» **WHAT IS EXPECTED**
Transcribe the material from its first line onward, ending with the line that contains "Ty = lambda j: Y3+(j-3)*TL" and adding nothing beyond it.

» **PROVIDED MATERIAL**
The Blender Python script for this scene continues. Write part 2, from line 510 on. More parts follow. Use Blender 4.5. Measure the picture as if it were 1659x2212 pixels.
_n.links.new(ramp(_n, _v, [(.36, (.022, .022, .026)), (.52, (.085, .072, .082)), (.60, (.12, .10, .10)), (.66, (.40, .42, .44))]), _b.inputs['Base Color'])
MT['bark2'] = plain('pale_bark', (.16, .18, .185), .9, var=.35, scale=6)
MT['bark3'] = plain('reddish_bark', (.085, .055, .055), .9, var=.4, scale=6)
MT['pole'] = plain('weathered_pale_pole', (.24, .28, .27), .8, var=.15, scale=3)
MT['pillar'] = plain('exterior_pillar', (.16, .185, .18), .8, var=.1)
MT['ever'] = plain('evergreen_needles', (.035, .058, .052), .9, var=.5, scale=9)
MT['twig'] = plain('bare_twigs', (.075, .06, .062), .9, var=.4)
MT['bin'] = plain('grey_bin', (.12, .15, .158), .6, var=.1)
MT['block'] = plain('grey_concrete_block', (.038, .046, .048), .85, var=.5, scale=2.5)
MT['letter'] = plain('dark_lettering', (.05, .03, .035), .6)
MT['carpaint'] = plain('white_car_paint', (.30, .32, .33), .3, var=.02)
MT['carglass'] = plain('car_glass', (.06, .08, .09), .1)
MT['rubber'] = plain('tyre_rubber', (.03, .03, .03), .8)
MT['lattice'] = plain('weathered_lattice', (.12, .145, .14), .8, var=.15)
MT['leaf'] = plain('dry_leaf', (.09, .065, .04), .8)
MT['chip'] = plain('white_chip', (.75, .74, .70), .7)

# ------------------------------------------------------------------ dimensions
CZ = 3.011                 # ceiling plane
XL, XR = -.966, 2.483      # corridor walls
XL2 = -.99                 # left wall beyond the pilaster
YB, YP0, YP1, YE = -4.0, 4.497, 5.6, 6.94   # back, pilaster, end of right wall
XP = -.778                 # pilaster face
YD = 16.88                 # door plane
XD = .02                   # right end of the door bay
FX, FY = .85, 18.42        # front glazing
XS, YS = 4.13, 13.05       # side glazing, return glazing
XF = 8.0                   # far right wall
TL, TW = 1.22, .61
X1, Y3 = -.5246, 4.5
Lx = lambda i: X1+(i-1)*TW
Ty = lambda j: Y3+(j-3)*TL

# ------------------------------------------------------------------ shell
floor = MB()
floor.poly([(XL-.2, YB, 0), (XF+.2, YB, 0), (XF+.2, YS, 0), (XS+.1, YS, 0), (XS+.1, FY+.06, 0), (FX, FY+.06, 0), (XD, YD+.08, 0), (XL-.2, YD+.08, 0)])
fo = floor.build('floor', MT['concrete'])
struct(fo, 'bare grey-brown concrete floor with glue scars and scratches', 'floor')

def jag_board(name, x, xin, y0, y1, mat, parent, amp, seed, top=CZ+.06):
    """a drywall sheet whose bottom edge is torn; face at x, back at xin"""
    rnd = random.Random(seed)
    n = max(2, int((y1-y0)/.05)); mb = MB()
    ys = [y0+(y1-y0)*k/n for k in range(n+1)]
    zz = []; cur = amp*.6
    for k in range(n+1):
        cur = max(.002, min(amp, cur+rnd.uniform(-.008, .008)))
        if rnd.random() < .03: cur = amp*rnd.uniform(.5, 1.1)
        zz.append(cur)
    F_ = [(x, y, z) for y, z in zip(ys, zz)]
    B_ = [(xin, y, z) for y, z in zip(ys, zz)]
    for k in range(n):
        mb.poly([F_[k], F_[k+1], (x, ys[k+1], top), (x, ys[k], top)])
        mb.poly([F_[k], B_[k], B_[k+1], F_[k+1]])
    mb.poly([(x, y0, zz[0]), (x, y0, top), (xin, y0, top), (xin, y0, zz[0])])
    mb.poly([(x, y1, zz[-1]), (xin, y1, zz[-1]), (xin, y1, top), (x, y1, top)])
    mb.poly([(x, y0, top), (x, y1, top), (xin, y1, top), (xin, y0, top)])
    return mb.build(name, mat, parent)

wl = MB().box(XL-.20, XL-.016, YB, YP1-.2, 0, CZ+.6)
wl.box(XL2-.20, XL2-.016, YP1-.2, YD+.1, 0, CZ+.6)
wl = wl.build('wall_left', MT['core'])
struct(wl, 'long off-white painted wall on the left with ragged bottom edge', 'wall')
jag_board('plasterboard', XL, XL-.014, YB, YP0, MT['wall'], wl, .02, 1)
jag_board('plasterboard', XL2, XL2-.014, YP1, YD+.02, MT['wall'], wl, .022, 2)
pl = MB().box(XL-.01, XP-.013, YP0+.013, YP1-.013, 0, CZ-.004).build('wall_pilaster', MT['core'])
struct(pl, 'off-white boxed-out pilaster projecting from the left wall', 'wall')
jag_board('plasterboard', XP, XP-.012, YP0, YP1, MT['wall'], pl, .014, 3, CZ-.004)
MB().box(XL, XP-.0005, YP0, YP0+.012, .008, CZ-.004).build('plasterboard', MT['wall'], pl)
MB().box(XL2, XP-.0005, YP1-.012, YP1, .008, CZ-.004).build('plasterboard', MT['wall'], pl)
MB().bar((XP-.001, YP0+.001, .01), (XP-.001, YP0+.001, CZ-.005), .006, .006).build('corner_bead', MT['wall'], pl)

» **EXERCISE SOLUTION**
The Blender Python script for this scene continues. Write part 2, from line 510 on. More parts follow. Use Blender 4.5. Measure the picture as if it were 1659x2212 pixels.
_n.links.new(ramp(_n, _v, [(.36, (.022, .022, .026)), (.52, (.085, .072, .082)), (.60, (.12, .10, .10)), (.66, (.40, .42, .44))]), _b.inputs['Base Color'])
MT['bark2'] = plain('pale_bark', (.16, .18, .185), .9, var=.35, scale=6)
MT['bark3'] = plain('reddish_bark', (.085, .055, .055), .9, var=.4, scale=6)
MT['pole'] = plain('weathered_pale_pole', (.24, .28, .27), .8, var=.15, scale=3)
MT['pillar'] = plain('exterior_pillar', (.16, .185, .18), .8, var=.1)
MT['ever'] = plain('evergreen_needles', (.035, .058, .052), .9, var=.5, scale=9)
MT['twig'] = plain('bare_twigs', (.075, .06, .062), .9, var=.4)
MT['bin'] = plain('grey_bin', (.12, .15, .158), .6, var=.1)
MT['block'] = plain('grey_concrete_block', (.038, .046, .048), .85, var=.5, scale=2.5)
MT['letter'] = plain('dark_lettering', (.05, .03, .035), .6)
MT['carpaint'] = plain('white_car_paint', (.30, .32, .33), .3, var=.02)
MT['carglass'] = plain('car_glass', (.06, .08, .09), .1)
MT['rubber'] = plain('tyre_rubber', (.03, .03, .03), .8)
MT['lattice'] = plain('weathered_lattice', (.12, .145, .14), .8, var=.15)
MT['leaf'] = plain('dry_leaf', (.09, .065, .04), .8)
MT['chip'] = plain('white_chip', (.75, .74, .70), .7)

# ------------------------------------------------------------------ dimensions
CZ = 3.011                 # ceiling plane
XL, XR = -.966, 2.483      # corridor walls
XL2 = -.99                 # left wall beyond the pilaster
YB, YP0, YP1, YE = -4.0, 4.497, 5.6, 6.94   # back, pilaster, end of right wall
XP = -.778                 # pilaster face
YD = 16.88                 # door plane
XD = .02                   # right end of the door bay
FX, FY = .85, 18.42        # front glazing
XS, YS = 4.13, 13.05       # side glazing, return glazing
XF = 8.0                   # far right wall
TL, TW = 1.22, .61
X1, Y3 = -.5246, 4.5
Lx = lambda i: X1+(i-1)*TW
Ty = lambda j: Y3+(j-3)*TL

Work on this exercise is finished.